Dari pengalaman itu, DI mengurai alasan kenapa begitu ngotot membangun dan mengembangkan mobil listrik? “Landasannya, ya itu. Karena kita seumur hidup akan tergantung kepada BBM,” ungkap DI dengan nada galau.
Kalau penggunaan mobil listrik ini bisa memasyarakat, tentu penggunaan BBM-nya akan turun. Di samping itu, kesehatan masyarakat Indonesia tentunya juga akan lebih baik. Karena tidak perlu lagi menghadapi polusi yang luar biasa seperti dialami kota-kota besar di Indonesia.
Persoalannya, peraturannya masih belum memungkinkan. “Saya sudah terus dorong kepada Menteri-Menteri yang bersangkutan. Ayo kita kembangkan mobil listrik. Kan kita sudah bisa bikin,” cerita DI, lagi.
Setelah Tucuxi itu, dapat menghasilkan sebuah pola. Ternyata, DI tidak berhenti. DI ciptakan generasi berikutnya. Yaitu Sello, yang warna kuning itu. “Sekarang sudah bagus sekali. Cuma saya tidak berani mengendarainya di jalan raya, karena legalitasnya belum ada,” ungkapnya.
Sementara itu, di luar negeri, mobil listrik terus merajalela. Terus berkembang dengan baik. Dulu, di Amerika mobil listrik dianggap tidak akan laku. Tapi di Amerika, Tesla itu, laku sekali. Sampai indennya mencapai enam bulan. Sedangkan kita belum bisa seperti itu.
“Kalau begitu, lalu apa solusinya? Karena itu, minggu ini saya perintahkan. Begini aja, deh. Bikin becak listrik. Insya Allah dua minggu lagi jadi. Saya akan bikin becak listrik. Tetap mancal, tetapi enteng sekali. Kenapa harus mancal? Supaya rasa becaknya ada.”
Kalau sepenuhnya listrik, menurut DI, nanti rasa becaknya tidak ada. Tetapi sebenarnya yang penting, ya itu tadi. Mumpung peraturannya juga tidak ada.
“Menurut saya, keharusan kita mengembangkan mobil listrik itu sudah tidak bisa ditawar. Kenapa? Kalau kita memproduksi mobil seperti Malaysia–dengan Proton, itu kan mobil BBM juga –kita tidak akan bisa bersaing dengan Malaysia. Tidak akan bisa bersaing dengan Jerman. Tidak akan bisa bersaing dengan Amerika. Mereka sudah terlalu dominan,” cerita DI, kali ini, lebih bersemangat.

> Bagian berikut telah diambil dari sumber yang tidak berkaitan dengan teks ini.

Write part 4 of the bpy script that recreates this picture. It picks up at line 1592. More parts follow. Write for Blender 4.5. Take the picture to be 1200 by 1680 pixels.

Kalau ada yang bertanya, Pak Malaysia kok bisa, masa kita nggak bisa? “Saya tidak mudah tergoda omongan seperti itu. Karena mobil seperti yang dikembangkan Malaysia, akhirnya tidak bisa bersaing juga. Akhirnya, toh dijual juga. Karena itu, saya tetap berprinsip, kita harus mengembangkan mobil listrik.”
Mengapa mobil listrik? “Mumpung seluruh dunia baru mulai mengembangkan mobil listrik.Pengembangan mobil listrik ini saya ibaratkan marathon. Kalau kita terjun ke mobil BBM, ibarat kita marathon dengan Jepang. Maratonnya dari Serpong ke Surabaya. Mobil BBM-nya Jepang itu sudah sampai di Surabaya. Kita belum berangkat dari Serpong. Mana bisa menang?”, tanya DIn dengan nada gusar.
Benar, ungkapan DI. Bagaimana bisa menang? Lawan sudah sampai di garis finish. Sedangkan Indonesia berangkat saja belum.
Tapi kalau mobil listrik, ungkap DI, semua baru berangkat dari Serpong. Jepang baru mulai, Amerika baru mulai, Prancis dan Jerman juga baru mulai. “Dan kita juga baru mulai. Jadi peluang untuk menang atau paling tidak untuk seimbang itu ada. Mungkin akan kalah juga. Tetapi di atas kertas, kemungkinan itu masih ada,” kata DI, mengingatkan, lantas disambut tepuk tangan peserta kuliah umum. @Catatan Nasmay L Anas (ex wartawan Jawa Pos di Jakarta).